In questo ultimo editoriale dell’anno, scritto a ritmi lenti come solo nel periodo cosiddetto festivo succede (perché l’eccesso di grassi e di cibo, e il fatto che il mondo creda che tutti siano in ferie quando in realtà non è affatto così, ti scombussola e ti fa fare tardi la notte perché tanto “dai ci sono le feste vediamoci!”), volevo partire da una notizia tragica, per meravigliarmi un po’ di quanta bellezza finiamo inevitabilmente per perderci per inseguire il mercato. No, non è una critica, è un dato di fatto, nella misura in cui è una sorta di circolo contemporaneamente vizioso e virtuoso: la ricerca del nuovo è necessaria tanto come la riflessione sul vecchio, per cui semplicemente c’è chi fa più una cosa che l’altra, perdendosi necessariamente una parte del divertimento, ma d’altronde le giornate sono fatte di 24 ore e tutte quelle robe lì che si dicono per giustificarsi con se stessi del fatto che la lista di cose che uno vorrebbe fare è sempre tipo il triplo di quello che riesci.
Detto ciò, la notizia è, purtroppo, la tragica scomparsa di Carrie Fisher, la principessa Leia che tutti noi appassionati di Star Wars amiamo. Ecco, non voglio lanciarmi in accorati compianti (semmai un pensiero commosso oggi andrebbe alla madre Debbie Reynolds, che non ha resistito alla perdita), ma vorrei celebrare l’immortalità di un simbolo come Leia raccontandovi di quanto il testo videoludico, così poroso e aperto, riesca a sorprendere anche in casi di scottante attualità. Nel MMORPG di Bioware Star Wars: The Old Republic, sul pianeta Alderaan, quello originario della famiglia Organa, migliaia di giocatori sono andati a omaggiare il palazzo reale in memoria di Leia, e altri utenti hanno creato personaggi dalle fattezze della Principessa per commemorare la dipartita dell’attrice. C’è stata anche una petizione per avere una statua di Leia nella residenza Organa, cosa che teoricamente non è fattibile per il semplice fatto che The Old Republic è ambientato giusto migliaia di anni prima della saga principale.

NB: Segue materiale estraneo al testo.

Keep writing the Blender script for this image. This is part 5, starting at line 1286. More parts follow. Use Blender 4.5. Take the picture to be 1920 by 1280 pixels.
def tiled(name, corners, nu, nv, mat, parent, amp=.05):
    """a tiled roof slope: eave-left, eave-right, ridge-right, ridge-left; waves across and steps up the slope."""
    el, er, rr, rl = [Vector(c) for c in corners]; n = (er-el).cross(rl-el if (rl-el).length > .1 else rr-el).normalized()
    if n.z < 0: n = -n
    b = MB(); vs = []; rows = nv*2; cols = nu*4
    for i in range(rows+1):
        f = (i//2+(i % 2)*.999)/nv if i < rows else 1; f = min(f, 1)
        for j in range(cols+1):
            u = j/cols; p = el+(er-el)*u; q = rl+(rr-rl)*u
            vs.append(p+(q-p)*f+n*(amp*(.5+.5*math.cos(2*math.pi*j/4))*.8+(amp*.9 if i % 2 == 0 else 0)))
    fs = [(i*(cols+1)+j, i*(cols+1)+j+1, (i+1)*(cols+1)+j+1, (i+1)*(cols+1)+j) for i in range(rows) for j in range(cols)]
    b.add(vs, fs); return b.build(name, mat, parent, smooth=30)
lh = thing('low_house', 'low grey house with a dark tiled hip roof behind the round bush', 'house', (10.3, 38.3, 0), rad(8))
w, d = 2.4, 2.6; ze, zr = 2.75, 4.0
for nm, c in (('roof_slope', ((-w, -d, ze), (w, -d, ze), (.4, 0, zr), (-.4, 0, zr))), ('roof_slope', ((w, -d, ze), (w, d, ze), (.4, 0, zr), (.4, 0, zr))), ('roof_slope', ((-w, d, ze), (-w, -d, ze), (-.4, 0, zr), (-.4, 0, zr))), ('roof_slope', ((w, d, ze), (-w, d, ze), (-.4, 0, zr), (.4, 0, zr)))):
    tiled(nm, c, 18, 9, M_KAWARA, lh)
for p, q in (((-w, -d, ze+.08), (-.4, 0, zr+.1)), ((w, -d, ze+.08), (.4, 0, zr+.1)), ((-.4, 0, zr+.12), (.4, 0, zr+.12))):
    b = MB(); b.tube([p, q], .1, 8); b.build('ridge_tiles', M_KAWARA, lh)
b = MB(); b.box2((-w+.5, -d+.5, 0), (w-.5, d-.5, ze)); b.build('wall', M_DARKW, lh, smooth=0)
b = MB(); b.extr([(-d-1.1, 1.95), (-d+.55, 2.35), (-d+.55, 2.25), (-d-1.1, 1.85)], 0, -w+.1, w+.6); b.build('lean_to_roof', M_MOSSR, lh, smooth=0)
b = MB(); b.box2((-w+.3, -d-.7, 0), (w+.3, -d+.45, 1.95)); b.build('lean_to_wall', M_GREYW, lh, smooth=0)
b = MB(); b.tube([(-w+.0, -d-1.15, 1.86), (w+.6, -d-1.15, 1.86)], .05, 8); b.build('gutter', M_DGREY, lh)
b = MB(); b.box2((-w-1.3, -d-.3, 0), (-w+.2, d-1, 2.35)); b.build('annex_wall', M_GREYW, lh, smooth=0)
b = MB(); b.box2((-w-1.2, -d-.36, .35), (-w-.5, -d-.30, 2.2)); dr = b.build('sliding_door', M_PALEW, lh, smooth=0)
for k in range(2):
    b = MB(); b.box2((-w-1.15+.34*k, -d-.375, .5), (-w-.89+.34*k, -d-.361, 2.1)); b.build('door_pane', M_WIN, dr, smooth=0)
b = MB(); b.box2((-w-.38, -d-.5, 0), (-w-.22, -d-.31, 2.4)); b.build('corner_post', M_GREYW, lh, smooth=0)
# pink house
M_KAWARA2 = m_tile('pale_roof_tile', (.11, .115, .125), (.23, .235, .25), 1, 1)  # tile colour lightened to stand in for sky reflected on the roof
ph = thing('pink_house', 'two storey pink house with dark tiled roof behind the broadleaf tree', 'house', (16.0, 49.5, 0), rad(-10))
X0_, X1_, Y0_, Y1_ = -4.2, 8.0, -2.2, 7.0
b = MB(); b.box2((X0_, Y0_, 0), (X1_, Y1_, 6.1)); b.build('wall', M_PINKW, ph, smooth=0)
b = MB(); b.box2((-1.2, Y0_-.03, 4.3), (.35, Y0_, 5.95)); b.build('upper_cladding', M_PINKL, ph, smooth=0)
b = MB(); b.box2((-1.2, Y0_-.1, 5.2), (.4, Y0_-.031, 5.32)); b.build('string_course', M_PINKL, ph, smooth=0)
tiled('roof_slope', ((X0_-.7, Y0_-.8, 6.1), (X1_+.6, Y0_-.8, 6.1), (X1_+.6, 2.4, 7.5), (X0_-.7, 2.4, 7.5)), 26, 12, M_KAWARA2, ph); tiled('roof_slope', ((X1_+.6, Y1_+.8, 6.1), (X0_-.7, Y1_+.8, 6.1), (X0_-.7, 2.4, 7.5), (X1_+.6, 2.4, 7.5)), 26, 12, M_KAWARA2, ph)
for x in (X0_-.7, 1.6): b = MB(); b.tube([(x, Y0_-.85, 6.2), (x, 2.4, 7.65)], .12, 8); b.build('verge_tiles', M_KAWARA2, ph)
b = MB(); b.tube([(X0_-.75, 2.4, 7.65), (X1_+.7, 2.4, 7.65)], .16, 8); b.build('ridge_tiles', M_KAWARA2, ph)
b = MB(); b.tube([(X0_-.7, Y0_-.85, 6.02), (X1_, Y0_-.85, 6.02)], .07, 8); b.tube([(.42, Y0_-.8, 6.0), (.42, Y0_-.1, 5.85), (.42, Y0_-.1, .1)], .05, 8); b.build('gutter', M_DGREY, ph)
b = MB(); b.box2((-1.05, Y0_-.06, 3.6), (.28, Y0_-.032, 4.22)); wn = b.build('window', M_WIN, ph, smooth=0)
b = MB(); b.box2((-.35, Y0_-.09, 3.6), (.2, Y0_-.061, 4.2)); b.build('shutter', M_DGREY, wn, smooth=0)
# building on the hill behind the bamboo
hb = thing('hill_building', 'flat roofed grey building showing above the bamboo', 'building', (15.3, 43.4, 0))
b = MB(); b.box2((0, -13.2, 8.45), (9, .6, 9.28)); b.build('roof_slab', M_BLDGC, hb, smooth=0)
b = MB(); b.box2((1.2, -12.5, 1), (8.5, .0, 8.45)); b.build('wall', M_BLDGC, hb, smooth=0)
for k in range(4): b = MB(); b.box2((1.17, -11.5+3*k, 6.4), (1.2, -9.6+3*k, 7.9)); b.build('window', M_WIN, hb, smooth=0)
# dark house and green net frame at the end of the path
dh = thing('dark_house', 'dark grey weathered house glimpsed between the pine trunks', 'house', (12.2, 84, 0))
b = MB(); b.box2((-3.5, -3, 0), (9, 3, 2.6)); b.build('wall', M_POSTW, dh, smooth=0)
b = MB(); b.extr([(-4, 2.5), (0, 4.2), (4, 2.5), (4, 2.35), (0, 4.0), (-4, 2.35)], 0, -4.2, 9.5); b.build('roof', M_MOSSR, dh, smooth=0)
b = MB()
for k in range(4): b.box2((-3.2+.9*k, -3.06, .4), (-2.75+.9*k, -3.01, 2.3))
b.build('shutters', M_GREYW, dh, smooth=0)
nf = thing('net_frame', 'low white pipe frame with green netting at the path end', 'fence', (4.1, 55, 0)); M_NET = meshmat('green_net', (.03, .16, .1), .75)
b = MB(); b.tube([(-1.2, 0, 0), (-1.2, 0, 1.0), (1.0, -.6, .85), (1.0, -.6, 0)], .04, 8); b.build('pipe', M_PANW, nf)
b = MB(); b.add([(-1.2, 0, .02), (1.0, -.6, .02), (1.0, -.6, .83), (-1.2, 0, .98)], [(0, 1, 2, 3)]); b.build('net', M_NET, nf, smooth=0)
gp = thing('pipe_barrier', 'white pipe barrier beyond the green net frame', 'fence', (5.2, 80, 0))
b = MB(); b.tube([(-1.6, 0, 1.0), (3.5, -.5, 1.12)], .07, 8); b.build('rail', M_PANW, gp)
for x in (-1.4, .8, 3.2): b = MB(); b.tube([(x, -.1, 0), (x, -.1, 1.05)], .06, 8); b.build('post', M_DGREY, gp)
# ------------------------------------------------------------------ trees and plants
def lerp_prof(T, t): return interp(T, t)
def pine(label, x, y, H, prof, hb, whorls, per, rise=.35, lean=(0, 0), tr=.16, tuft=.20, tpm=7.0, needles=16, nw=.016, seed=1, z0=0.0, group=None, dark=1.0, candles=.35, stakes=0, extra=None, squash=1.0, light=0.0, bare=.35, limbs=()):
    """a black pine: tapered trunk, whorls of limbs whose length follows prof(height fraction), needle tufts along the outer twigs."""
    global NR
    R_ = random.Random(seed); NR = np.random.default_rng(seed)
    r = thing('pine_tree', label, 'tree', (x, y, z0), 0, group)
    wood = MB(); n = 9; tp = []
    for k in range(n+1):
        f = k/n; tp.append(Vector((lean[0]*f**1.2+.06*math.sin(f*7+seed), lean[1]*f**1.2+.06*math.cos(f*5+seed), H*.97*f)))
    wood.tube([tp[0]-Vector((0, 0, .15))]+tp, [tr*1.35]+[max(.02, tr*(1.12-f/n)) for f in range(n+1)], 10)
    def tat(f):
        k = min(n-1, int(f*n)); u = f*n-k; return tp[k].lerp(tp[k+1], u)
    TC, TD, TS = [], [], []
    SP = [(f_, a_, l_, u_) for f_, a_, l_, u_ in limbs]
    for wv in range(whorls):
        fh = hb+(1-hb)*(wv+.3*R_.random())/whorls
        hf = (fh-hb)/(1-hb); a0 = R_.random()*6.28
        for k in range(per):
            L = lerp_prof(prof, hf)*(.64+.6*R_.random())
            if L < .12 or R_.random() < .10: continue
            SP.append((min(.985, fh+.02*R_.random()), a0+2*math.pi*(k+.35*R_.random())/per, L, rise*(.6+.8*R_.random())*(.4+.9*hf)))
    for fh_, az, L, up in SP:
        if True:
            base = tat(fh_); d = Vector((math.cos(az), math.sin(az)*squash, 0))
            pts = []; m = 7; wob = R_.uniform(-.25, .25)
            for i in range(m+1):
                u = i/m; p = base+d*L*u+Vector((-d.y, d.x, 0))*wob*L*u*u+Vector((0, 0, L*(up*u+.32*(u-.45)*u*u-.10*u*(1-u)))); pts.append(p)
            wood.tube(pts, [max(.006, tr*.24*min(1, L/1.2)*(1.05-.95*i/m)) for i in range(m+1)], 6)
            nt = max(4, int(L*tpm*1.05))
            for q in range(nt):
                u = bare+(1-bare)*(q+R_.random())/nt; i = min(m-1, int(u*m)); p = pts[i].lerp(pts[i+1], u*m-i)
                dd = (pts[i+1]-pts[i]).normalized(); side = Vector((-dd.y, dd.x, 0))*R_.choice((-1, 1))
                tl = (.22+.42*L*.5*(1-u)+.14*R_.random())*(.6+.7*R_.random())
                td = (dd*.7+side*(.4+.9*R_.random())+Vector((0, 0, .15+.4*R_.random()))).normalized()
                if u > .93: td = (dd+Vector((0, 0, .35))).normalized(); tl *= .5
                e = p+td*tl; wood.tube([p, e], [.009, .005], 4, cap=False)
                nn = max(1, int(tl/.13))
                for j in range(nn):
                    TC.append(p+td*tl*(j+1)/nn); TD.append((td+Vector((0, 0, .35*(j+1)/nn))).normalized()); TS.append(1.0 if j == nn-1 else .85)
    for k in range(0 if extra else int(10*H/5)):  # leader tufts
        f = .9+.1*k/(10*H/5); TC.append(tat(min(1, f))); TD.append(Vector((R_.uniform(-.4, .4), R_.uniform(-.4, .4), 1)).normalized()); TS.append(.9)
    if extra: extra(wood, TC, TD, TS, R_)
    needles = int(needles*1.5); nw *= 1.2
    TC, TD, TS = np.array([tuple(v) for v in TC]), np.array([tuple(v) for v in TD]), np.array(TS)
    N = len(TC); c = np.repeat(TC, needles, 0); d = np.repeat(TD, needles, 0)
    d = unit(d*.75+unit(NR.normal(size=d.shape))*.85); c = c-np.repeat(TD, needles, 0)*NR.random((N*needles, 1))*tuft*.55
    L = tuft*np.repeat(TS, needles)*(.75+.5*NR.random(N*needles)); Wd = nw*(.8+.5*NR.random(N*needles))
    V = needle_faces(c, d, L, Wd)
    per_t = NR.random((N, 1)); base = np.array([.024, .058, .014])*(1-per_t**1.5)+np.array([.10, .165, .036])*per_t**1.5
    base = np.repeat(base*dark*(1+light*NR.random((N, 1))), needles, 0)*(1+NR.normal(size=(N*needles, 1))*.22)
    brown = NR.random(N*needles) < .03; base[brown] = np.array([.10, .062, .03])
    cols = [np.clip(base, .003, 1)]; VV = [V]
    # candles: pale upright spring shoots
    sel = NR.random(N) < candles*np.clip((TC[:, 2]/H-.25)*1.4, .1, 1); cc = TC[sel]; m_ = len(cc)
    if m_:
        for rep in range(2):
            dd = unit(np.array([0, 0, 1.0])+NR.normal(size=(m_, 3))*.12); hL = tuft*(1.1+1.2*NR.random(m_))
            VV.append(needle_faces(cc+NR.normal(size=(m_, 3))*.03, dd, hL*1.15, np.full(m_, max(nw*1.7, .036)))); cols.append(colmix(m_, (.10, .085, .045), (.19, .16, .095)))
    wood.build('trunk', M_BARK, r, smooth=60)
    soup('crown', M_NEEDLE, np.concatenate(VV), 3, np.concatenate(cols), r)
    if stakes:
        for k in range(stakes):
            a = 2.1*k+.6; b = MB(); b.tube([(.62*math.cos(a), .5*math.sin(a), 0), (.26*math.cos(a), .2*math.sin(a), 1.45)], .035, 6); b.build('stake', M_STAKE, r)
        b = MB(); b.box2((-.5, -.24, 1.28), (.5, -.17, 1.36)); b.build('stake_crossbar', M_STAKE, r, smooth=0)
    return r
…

Il senso di un testo videoludico non si ferma al primo incontro tra autore e utente, ma continua a vivere e produrre significati diversi
È l’ennesima dimostrazione che il messaggio di un videogioco non si ferma alla mera decodifica di quanto scritto nel codice, ma continua a vivere nell’uso che ne fanno i giocatori, e che questa cosa può produrre effetti straordinari. Mi piace ricordare il ragazzo che ha incontrato il ghost lap del padre scomparso, una famiglia che si è ritrovata intorno a Kingdom Hearts, o i veterani che utilizzano i videogiochi come elemento cardine per combattere lo stress del reinserimento nella realtà. Sono casi limite, certo, per certi versi eccezionali, ma che non sono diversi da quelli che trasformando GTA in un gioco in cui diventi un poliziotto e insegui i criminali, o regali una vita normale a Trevor con moglie e cane. Il testo videoludico è qualcosa di estremamente malleabile, sia direttamente, nella misura in cui spesso è possibile modificarlo in maniera profonda, sia indirettamente, visto che si può comunque decontestualizzarne totalmente la sua funzione originaria. Tutto questo ci insegna quanto sia l’uso di un gioco, inteso come espressione del medium, spesso, a determinarne la sua importanza, e di quanto a volte ci sfugga quanto potere sia racchiuso in un titolo e nelle sue possibili emanazioni.